Group Long Distance Chairman Gerald Dunne Jr. says GLD "is very positive on
its long-term relationship with Tel-Save... They provide us with
exceptional networking services as well as financing." Like Borislow, Dunne
declined to answer more questions about Tel-Save's relationship with GLD
unless he was told how TSC obtained the letters between Borislow and Assaf.

But Assaf says, "If I were Gerald Dunne, I wouldn't be able to say anything
else either. [Tel-Save] can pull the plug on GLD in a moment... They
control the cash." Indeed, in his reply to Assaf and Lineberger, Borislow
threatens to "take control of GLD assets."

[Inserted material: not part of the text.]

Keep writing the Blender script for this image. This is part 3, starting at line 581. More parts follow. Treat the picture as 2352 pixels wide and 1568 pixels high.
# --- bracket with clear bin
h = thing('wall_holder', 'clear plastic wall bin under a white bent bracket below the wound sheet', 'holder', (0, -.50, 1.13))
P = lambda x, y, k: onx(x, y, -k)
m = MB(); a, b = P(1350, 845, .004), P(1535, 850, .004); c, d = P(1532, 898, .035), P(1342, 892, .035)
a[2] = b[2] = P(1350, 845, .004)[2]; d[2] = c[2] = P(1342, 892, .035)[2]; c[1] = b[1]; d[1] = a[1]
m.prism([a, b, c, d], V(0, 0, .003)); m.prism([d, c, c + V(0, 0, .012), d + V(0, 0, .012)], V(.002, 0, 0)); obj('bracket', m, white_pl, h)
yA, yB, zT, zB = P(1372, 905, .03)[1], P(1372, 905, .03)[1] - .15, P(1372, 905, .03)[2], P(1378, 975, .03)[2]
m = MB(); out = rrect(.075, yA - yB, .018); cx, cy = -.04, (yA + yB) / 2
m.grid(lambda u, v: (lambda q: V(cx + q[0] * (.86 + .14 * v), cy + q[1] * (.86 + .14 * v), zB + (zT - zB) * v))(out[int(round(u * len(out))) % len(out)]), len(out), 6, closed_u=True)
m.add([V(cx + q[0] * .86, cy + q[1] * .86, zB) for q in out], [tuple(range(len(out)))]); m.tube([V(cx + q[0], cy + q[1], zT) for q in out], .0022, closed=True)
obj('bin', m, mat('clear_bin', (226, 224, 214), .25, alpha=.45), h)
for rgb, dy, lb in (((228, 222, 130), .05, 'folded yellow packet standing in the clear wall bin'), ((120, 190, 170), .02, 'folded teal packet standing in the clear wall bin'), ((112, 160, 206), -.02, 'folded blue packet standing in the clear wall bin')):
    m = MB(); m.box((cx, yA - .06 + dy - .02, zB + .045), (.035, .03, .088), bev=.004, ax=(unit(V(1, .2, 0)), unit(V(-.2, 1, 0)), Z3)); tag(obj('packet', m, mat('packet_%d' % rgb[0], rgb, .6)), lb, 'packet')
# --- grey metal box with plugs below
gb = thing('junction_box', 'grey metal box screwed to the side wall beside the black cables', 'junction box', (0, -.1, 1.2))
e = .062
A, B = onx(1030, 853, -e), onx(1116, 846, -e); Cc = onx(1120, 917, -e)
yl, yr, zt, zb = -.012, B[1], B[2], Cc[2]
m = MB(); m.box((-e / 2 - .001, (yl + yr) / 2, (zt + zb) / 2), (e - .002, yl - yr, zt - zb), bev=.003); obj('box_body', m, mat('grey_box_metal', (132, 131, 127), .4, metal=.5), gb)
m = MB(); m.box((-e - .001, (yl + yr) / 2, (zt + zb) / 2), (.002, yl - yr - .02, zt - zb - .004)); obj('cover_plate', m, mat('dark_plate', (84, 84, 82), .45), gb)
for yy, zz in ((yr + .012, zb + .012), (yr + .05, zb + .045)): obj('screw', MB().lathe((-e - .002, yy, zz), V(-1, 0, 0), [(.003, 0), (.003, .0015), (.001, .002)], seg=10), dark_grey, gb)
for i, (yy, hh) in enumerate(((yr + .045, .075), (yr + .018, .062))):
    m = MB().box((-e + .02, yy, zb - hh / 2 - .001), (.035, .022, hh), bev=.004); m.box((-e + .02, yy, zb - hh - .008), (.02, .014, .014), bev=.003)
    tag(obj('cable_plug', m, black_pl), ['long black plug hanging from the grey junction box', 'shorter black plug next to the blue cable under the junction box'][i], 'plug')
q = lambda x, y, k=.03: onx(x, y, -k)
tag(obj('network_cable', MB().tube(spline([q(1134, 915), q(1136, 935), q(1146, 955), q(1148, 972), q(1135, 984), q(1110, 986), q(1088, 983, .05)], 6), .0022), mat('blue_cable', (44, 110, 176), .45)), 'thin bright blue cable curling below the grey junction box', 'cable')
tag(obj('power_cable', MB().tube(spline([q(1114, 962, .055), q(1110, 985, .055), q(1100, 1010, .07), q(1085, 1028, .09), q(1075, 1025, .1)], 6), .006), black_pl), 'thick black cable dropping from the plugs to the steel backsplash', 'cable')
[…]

"You guys are a bunch of ungrateful bastards," Borislow's letter concludes.
"Go back to the section of hell you came from, and tell [GLD founder] Gerry
Sr. I said hi when you get there. Sincerely, Daniel Borislow."

Assaf and Lineberger say they're considering referring the matter to
securities regulators. "It would be interesting to see what kind of letter
he would send to an inquiry from the SEC," Assaf says.